A denunciare possibili violazioni, nei mesi scorsi, erano stati anche i legali di Andrea Cozzolino, che avevano posto la questione alla Corte d’Appello di Napoli, chiamata a decidere sulla sua estradizione. Secondo i giudici, però, non si evinceva «ragione per ritenere che le indagini siano state svolte dai servizi segreti invece che dall'autorità giudiziaria attraverso la polizia giudiziaria», così come contestato in aula dai legali dell'eurodeputato, gli avvocati Federico Conte e Dezio Ferraro.

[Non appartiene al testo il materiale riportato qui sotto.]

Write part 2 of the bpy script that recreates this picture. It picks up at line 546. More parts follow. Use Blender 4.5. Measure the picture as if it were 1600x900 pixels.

Che a settembre scorso hanno chiesto alla corte di appello di Bruxelles di verificare la legittimità delle investigazioni poste in essere nel Qatargate.

«Sin dall’inizio abbiamo denunciato la violazione delle guarentigie parlamentari da parte dei servizi segreti stranieri, finanche non europei, che hanno intercettato deputati nell’esercizio delle loro funzioni ed esaminato le opinioni espresse e i voti dati in aula, prima che al Parlamento fosse richiesto di revocare l’immunità ai parlamentari coinvolti - avevano dichiarato in una nota -. Un vero e proprio attacco al cuore della democrazia europea. Un contesto allarmante, reso ancora più inquietante dai dubbi sollevati sulla imparzialità del giudice Claise (che si è dimesso per i suoi rapporti con l’eurodeputata Maria Arena, ndr)». Un dubbio che ora sembra prendere sempre più corpo, in attesa di risposte dall’autorità giudiziaria e dall’Europarlamento sui diritti violati nel corso dell’indagine.